One of the worst casting jobs ever was on an episode of Who’s the Boss? in which the mother of 60 something Mona (Katherine Helmond) visited. The same character by extension would have been the grandmother of the 30 something Judith Light and the great-grandmother of teenager Danny Pintauro. She was played by an actress who couldn’t have been a day over 60- she looked younger than Katherine Helmond. (Judith Anderson would have been good and she was still alive and sufficiently ancient at the time.)
Lorne Greene was only 13 years older than his two oldest “sons” on Bonanza. He was 21 when Michael Landon was born- old enough to be his father but Little Joe was supposed to have been born fairly late in Ben’s squiring days.
In the movie Elizabeth Sir Richard Attenborough played Sir William Cecil. Attenborough was 75 and the character he was playing was in his mid 30s.
The only thing that bothered me about the movie The Lion in Winter (sure it’s campy, but it’s fun and high class campy) was Peter O’Toole’s age. He was just a hair too young to play Henry, a man of 50 in the 12th century (which would be similar to a man of 70 today). While there really was a sizeable age difference for the time twixt Henry & Eleanor, the fact that O’Toole was in fact only marginally older than his “sons” (Anthony Hopkins and John Castle) was noticeable. (In the movie Troy O’Toole again shares the screen with Nigel Terry, the youngest son [John] from the movie who is 13 years younger than O’Toole but now looks the same age.)

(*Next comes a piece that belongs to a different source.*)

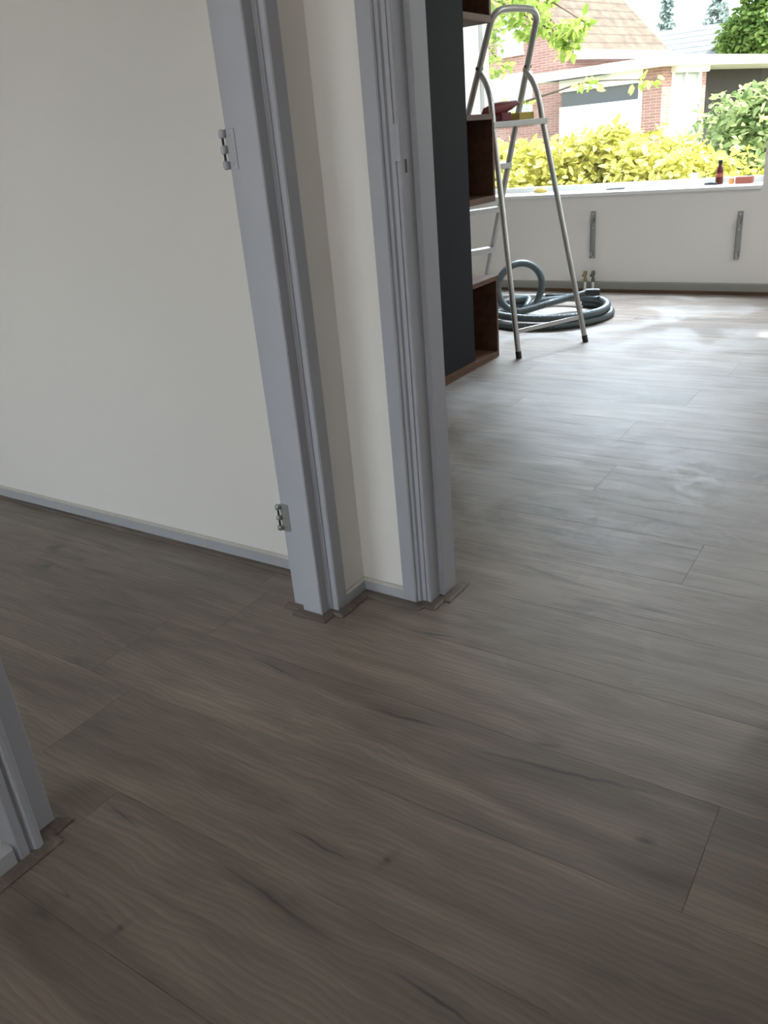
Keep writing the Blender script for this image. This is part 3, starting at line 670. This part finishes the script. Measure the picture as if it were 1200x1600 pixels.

The movie was remade with Patrick Stewart who in some ways actually made a better Henry (though a bit subdued) but just didn’t have the chemistry with his queen (Glenn Close) that O’Toole had with Hepburn (plus Close is too young for Eleanor, who was in her early 60s [similar to mid-70s today]).
An odd case of not being old enough: On Golden Pond was recently remade as a reunion for Julie Andrews and Christopher Plummer and while they’re not terribly young to play the roles both have had so many facelifts and tanning sessions that they weren’t believable as a crotchety old New England couple. (I would love to see the James Earl Jones/Diahann Carroll version that is slated for Broadway this year.)